Sunday, 15 May 2016

Future history

What traces of our lives will the mudlarkers and archaeologists of the future find on the Thames foreshore? There are some clues here. 



Less predictable is what they will think of them. After all, who would have thought 200 years ago that their discarded smoking paraphernalia would one day become jewellery



4 comments:

Ralph Hancock said...

The plastic objects will depolymerise and crumble in a few decades. But a supermarket trolley dumped in an acidic bog, and thus protected from rust, should do quite well.

Actually not much will survive from our flimsy age. In particular, there will be an almost total loss of written records, preserved as they are on fragile plastic media and cheap paper that disintegrates in sixty years. The internet will simply vanish as if it had never been. In contrast, books from before 1950 will still be legible a thousand years from now.

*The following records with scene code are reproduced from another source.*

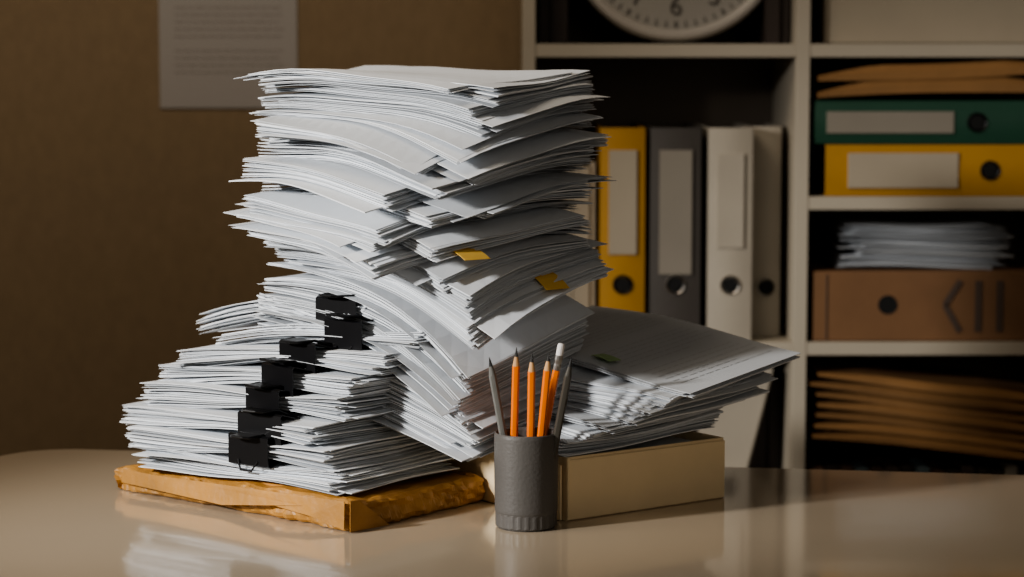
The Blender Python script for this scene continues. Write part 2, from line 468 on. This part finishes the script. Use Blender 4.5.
def binder(name,w,m,lab,M,lab_rng=(.10,.25),lw=.7,ring_z=.085,h=.318,d=.285):
    b=MB()
    b.box((0,0,0),(.003,d,h),m,M,.001); b.box((w-.003,0,0),(w,d,h),m,M,.001)
    rings=[]
    for z in (0,.002,h-.002,h):
        r=[]
        for k in range(9):
            s=k/8; r.append(M@Vector((.0005+(w-.001)*s,-.004*sin(pi*s),z)))
        for k in range(9):
            s=1-k/8; r.append(M@Vector((.0005+(w-.001)*s,.003,z)))
        rings.append(r)
    b.loft(rings,m)
    for k in range(6):
        x0=.006+(w-.014)*k/6; b.box((x0,.02+.004*(k%2),.008),(x0+(w-.014)/6*.9,d-.012-.003*(k%3),h-.012-.002*(k%2)),M_labelg,M)
    cx=w/2; ww=w*lw/2
    if lab: b.box((cx-ww,-.0060,lab_rng[0]),(cx+ww,-.0020,lab_rng[1]),lab,M,.0004)
    Mr=M@Matrix.Translation((cx,-.0048,ring_z))@Matrix.Rotation(radians(90),4,'X')
    b.lathe([(.0105,-.002),(.0125,.0015),(.0135,.0022),(.0145,.0012),(.0148,-.002)],M_metal if m is not M_yel and m is not M_grn else M_black,(0,0,0),28,Mr)
    b.lathe([(.0001,.0008),(.0108,.0008)],M_hole,(0,0,0),28,Mr)
    return b.obj(name)
Tm=Matrix.Translation; Rz=lambda d:Matrix.Rotation(radians(d),4,'Z')
zC=TZ+.0675
binder('ring_binder',.067,M_yel,M_label,Tm((.131,3.412,zC)),(.13,.285),.62)
binder('ring_binder',.076,M_gry,M_labelg,Tm((.205,3.412,zC)),(.10,.285),.64)
binder('ring_binder',.066,M_wht,M_wht,Tm((.291,3.408,zC)),(.14,.28),.6,d=.27)
binder('ring_binder',.045,M_wht,None,Tm((.362,3.475,zC)),(.14,.28),.6,ring_z=.075,h=.318,d=.21)
def layR(x,y,z,w,h=.318):
    return Tm((x+h,y,z))@Matrix(((0,0,-1,0),(0,1,0,0),(1,0,0,0),(0,0,0,1)))
binder('ring_binder',.076,M_yel,M_label,layR(.464,3.407,TZ+.2845,.076),(.122,.285),.68,.075)
binder('ring_binder',.064,M_grn,M_labelg,layR(.447,3.410,TZ+.3615,.064),(.112,.30),.50,.078)
def books(name,x0,x1,y,z,hs,m,seed,d=.2):
    random.seed(seed); b=MB(); x=x0
    while x<x1-.008:
        t=min(random.uniform(.012,.034),x1-x); h=random.uniform(*hs)
        Mq=Tm((x,y+random.uniform(0,.02),z))
        b.box((0,0,0),(t-.0008,.003,h),m,Mq,.0008)
        b.box((0,0.003,0),(.002,d,h),m,Mq); b.box((t-.0028,0.003,0),(t-.0008,d,h),m,Mq)
        b.box((.0022,.004,.003),(t-.003,d-.004,h-.004),M_labelg,Mq)
        x+=t
    return b.obj(name)
books('book_row',.075,.126,3.44,zC,(.24,.27),M_label,3)
books('book_row',.040,.085,3.45,TZ+.5095,(.2,.26),M_book,8)
books('book_row',.378,.416,3.45,TZ+.5095,(.2,.26),M_book,9)
books('book_row',.355,.416,3.50,TZ-.1495,(.14,.18),M_book,10,.18)
books('book_row',.04,.22,3.48,TZ-.1495,(.14,.18),M_book,11)
b=MB(); Mq=Tm((.270,3.45,TZ-.128))@Matrix.Rotation(radians(14),4,'Y')
for k in range(5): b.box((0,.003*k,0),(.085+.001*k,.003*k+.002,.175-.002*k),M_wht,Mq)
b.obj('paper_pad')
b=MB(); b.box((.462,3.43,TZ+.5095),(.80,3.66,TZ+.598),M_label,None,.002); b.box((.458,3.426,TZ+.600),(.804,3.664,TZ+.66),M_label,None,.002)
b.obj('storage_box')
def folders(name,n,x0,x1,y,z0,z1,seed,tilt,m=M_kraft2,d=.24,jit=.012,waveA=.004,tf=.3,fl=.45):
    random.seed(seed); b=MB()
    for k in range(n):
        t=k/max(1,n-1); z=lerp(z0,z1,t); th=(z1-z0)/n*fl
        xa=x0+random.uniform(-jit,jit); xb=x1+random.uniform(-jit,jit); ya=y+random.uniform(0,jit)
        M2=14; vs=[]; tl=radians(tilt*(tf+(1-tf)*t)); ph=random.uniform(0,.6)
        for i in range(M2+1):
            s=i/M2; x=lerp(xa,xb,s); zz=z+math.tan(tl)*(x-x0)+waveA*sin(s*4+ph+2*t)
            sh=th*(.35+.65*min(1,4*s,4*(1-s)+.2))
            for (yy,dz) in ((ya,0),(ya+d,0),(ya+d,sh),(ya+.006,sh),(ya,sh*.55)): vs.append((x,yy,zz+dz))
        fs=[]
        for i in range(M2):
            o=i*5
            for j in range(5): fs.append((o+j,o+(j+1)%5,o+5+(j+1)%5,o+5+j))
        fs+=[(4,3,2,1,0),tuple(M2*5+k2 for k2 in range(5))]
        b.add(vs,fs,m)
    return b.obj(name)
folders('kraft_envelope',2,.455,.80,3.40,TZ+.429,TZ+.452,21,2.6,fl=2.0,jit=.006,tf=.75,waveA=.003,m=M_kraft2)
b=MB(); x0,x1=.448,.79; zb0=TZ+.0675; zt0=TZ+.172
b.box((x0,3.41,zb0),(x1,3.66,zt0),M_box,None,.002)
b.box((x0+.02,3.4085,zb0+.003),(x0+.022,3.4102,zt0-.004),M_ink)
Mr=Tm((.560,3.4095,TZ+.122))@Matrix.Rotation(radians(90),4,'X')
b.lathe([(.0001,.0005),(.0125,.0005),(.0135,.0012),(.0142,0)],M_hole,(0,0,0),28,Mr)
def stroke(xa,za,xb,zb_,wd):
    A=Vector((xa,3.4083,za));B=Vector((xb,3.4083,zb_)); dd=(B-A).normalized(); nn=Vector((-dd.z,0,dd.x))*wd/2
    v=[A-nn,B-nn,B+nn,A+nn]; b.add(v+[p+Vector((0,.0015,0)) for p in v],[(0,1,2,3),(7,6,5,4),(0,4,5,1),(1,5,6,2),(2,6,7,3),(3,7,4,0)],M_ink)
stroke(.668,TZ+.158,.645,TZ+.122,.009); stroke(.645,TZ+.122,.668,TZ+.082,.009)
stroke(.695,TZ+.158,.695,TZ+.082,.010); stroke(.727,TZ+.158,.727,TZ+.082,.010)
b.obj('cardboard_box')
folders('document_pile',26,.505,.735,3.43,TZ+.175,TZ+.236,31,0.4,M_paper,.21,.018,.003)
folders('folder_pile',7,.452,.81,3.402,TZ-.080,TZ+.014,41,-6.5,M_kraft2,.24,.008,.003,tf=.8,fl=.93)
random.seed(5); b=MB()
for k in range(16):
    xa=.45+k*.0225; hh=random.uniform(.02,.028); 
    b.box((xa,3.402+random.uniform(0,.02),TZ-.1495),(xa+.02,3.60,TZ-.1495+hh),random.choice([M_bookc,M_book,M_labelg,M_bookb]),None,.002)
b.obj('book_row')
# wall notice
b=MB(); X0,X1=-.567,-.345; Z0,Z1=TZ+.408,TZ+.408+.305
b.box((X0,3.7165,Z0),(X1,3.7185,Z1),M_sheet)
random.seed(2)
for k in range(20):
    z=Z1-.03-k*.0115
    if k in (3,9,15): continue
    x=X0+.025
    while x<X1-.03:
        wd=random.uniform(.006,.02); wd=min(wd,X1-.022-x); b.box((x,3.7158,z),(x+wd,3.7166,z+.0028),M_text); x+=wd+.003
b.obj('wall_notice')
# clock
ce=bpy.data.objects.new('wall_clock',None); bpy.context.collection.objects.link(ce)
ce.location=(.2465,3.50,TZ+.512+.168); ce.rotation_euler=(radians(-4),0,0)
b=MB(); Mr=Matrix.Rotation(radians(90),4,'X'); Rr=.168
b.lathe([(Rr-.02,-.025),(Rr-.004,-.025),(Rr,-.018),(Rr,.012),(Rr-.004,.02),(Rr-.010,.022),(Rr-.016,.018),(Rr-.018,.006)],M_clockrim,(0,0,0),96,Mr)
b.lathe([(.0005,.006),(Rr-.017,.006)],M_clockface,(0,0,0),96,Mr)
b.lathe([(.0005,-.024),(Rr-.019,-.024)],M_clockrim,(0,0,0),96,Mr)
for k in range(60):
    an=2*pi*k/60; Mk=Matrix.Rotation(an,4,'Y'); wd=.0018 if k%5==0 else .0008
    b.box((-wd,-.0075,Rr-.030),(wd,-.0062,Rr-.021),M_num,Mk)
b.box((-.004,-.0105,-.02),(.004,-.009,.085),M_num,Matrix.Rotation(radians(-60),4,'Y')); b.box((-.003,-.0125,-.02),(.003,-.011,.125),M_num,Matrix.Rotation(radians(50),4,'Y'))
b.lathe([(.0005,.014),(.007,.014),(.008,.012),(.008,.006)],M_num,(0,0,0),24,Mr)
b.obj('clock_body',ce,smooth=False)
for k in range(1,13):
    cu=bpy.data.curves.new('numeral_%d'%k,'FONT'); cu.body=str(k); cu.size=.040; cu.align_x='CENTER'; cu.align_y='CENTER'; cu.extrude=.0006
    cu.materials.append(M_num)
    o=bpy.data.objects.new('numeral_%d'%k,cu); bpy.context.collection.objects.link(o); o.parent=ce
    an=2*pi*k/12; o.location=(.116*sin(an),-.0072,.116*cos(an)); o.rotation_euler=(radians(90),0,0)

# ------------------------------------------------------------------ lights
def light(kind,name,loc,target,energy,col,**kw):
    l=bpy.data.lights.new(name,kind); l.energy=energy; l.color=col
    for k,v in kw.items(): setattr(l,k,v)
    o=bpy.data.objects.new(name,l); bpy.context.collection.objects.link(o); o.location=loc
    o.rotation_euler=(Vector(target)-Vector(loc)).to_track_quat('-Z','Y').to_euler(); return o
light('SPOT','key_lamp',(-1.84,1.32,TZ+.85),(-.13,2.52,TZ+.22),270,(1.0,.97,.93),spot_size=radians(33),spot_blend=.9,shadow_soft_size=.09)
light('AREA','overhead_fill',(-.9,2.2,2.5),(-.3,3.7,1.2),12,(1.0,.85,.67),size=.8)  # added warm overhead fill aimed at the back wall, not an actual lamp
light('AREA','front_fill',(1.0,-.5,1.7),(.2,2.8,.9),7,(1.0,.92,.82),size=1.2)  # added soft fill from the front right, not an actual window
w=bpy.data.worlds.new('world'); bpy.context.scene.world=w; w.use_nodes=True
w.node_tree.nodes['Background'].inputs[0].default_value=(1.0,.87,.72,1); w.node_tree.nodes['Background'].inputs[1].default_value=.07
try: bpy.context.scene.view_settings.look='AgX - Medium High Contrast'
except Exception as ex: print(ex)

# ------------------------------------------------------------------ camera
cd=bpy.data.cameras.new('camera'); cam=bpy.data.objects.new('camera',cd); bpy.context.collection.objects.link(cam)
cam.location=(0,0,TZ+.485); cam.rotation_euler=(radians(90-5.67),0,0); cd.lens=80.86; cd.sensor_width=36
cd.dof.use_dof=True; cd.dof.focus_distance=2.44; cd.dof.aperture_fstop=4.0
bpy.context.scene.camera=cam
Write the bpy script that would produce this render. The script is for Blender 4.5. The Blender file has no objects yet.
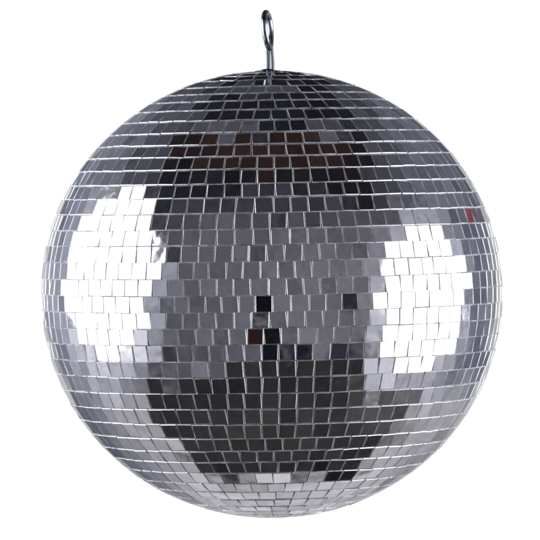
import bpy, bmesh, math, random
from mathutils import Vector, Matrix
random.seed(11)
S = bpy.context.scene
COL = S.collection

# ------------------------------------------------------------------ scale
# photograph measured in its own 540 px grid; the ball is 30 cm wide
PXR = 230.8                       # apparent horizontal radius, px
A = 0.15                          # horizontal radius, m
CZ = A * 223.6 / 230.8            # vertical radius (slightly flattened)
PX = A / PXR                      # one pixel in metres at the ball
CX, CY = 272.0, 294.2             # ball centre in the photograph
DIST = 20 * A
ELEV = math.radians(1.5)
ROLL = math.radians(1.1)
H0 = 1.6                          # height of the ball's centre above ground

# ------------------------------------------------------------------ camera
cam = bpy.data.cameras.new('camera'); camo = bpy.data.objects.new('camera', cam); COL.objects.link(camo)
camo.location = (0, -DIST * math.cos(ELEV), H0 + DIST * math.sin(ELEV))
camo.rotation_euler = (math.pi / 2 - ELEV, 0, 0)
half = 270 / PXR * math.tan(math.asin(A / DIST))
cam.sensor_fit = 'HORIZONTAL'; cam.sensor_width = 36
cam.lens = 18 / half
cam.shift_x = -(CX - 270) / 540
cam.shift_y = (CY - 270) / 540
cam.clip_end = 200; cam.clip_start = 0.05
S.camera = camo

# ------------------------------------------------------------------ materials
def mat(name):
    m = bpy.data.materials.new(name); m.use_nodes = True
    nt = m.node_tree; nt.nodes.clear()
    out = nt.nodes.new('ShaderNodeOutputMaterial')
    return m, nt, out
def lk(nt, a, b): nt.links.new(a, b)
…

One of the things that will last for a very long time is the huge granite blocks forming the abutments of Battersea Bridge. One of them is deeply engraved with the name BAZALGETTE, and future archaeologists will ponder over this mysterious deity whose name appears on many granite blocks found in the tidal swamp that was London.

umblepie said...


I apologise to Ralph Hancock if I have misunderstood his reference to BAZALGETTE, however future archaeologists need only to Google this word, and the answer is there!

HughB said...

Don't worry, when I wake from my cryogenic sleep I shall tell 'em all about it - course, I might exaggerate my own part in it - King Hugh? Emperor Hugh? Galaxy Commander Hugh? 😎

CarolineLD said...

Given the failure of our fragile digital technologies, and consequent disruption to cryogenic pods, maybe Freezer-Burn Hugh?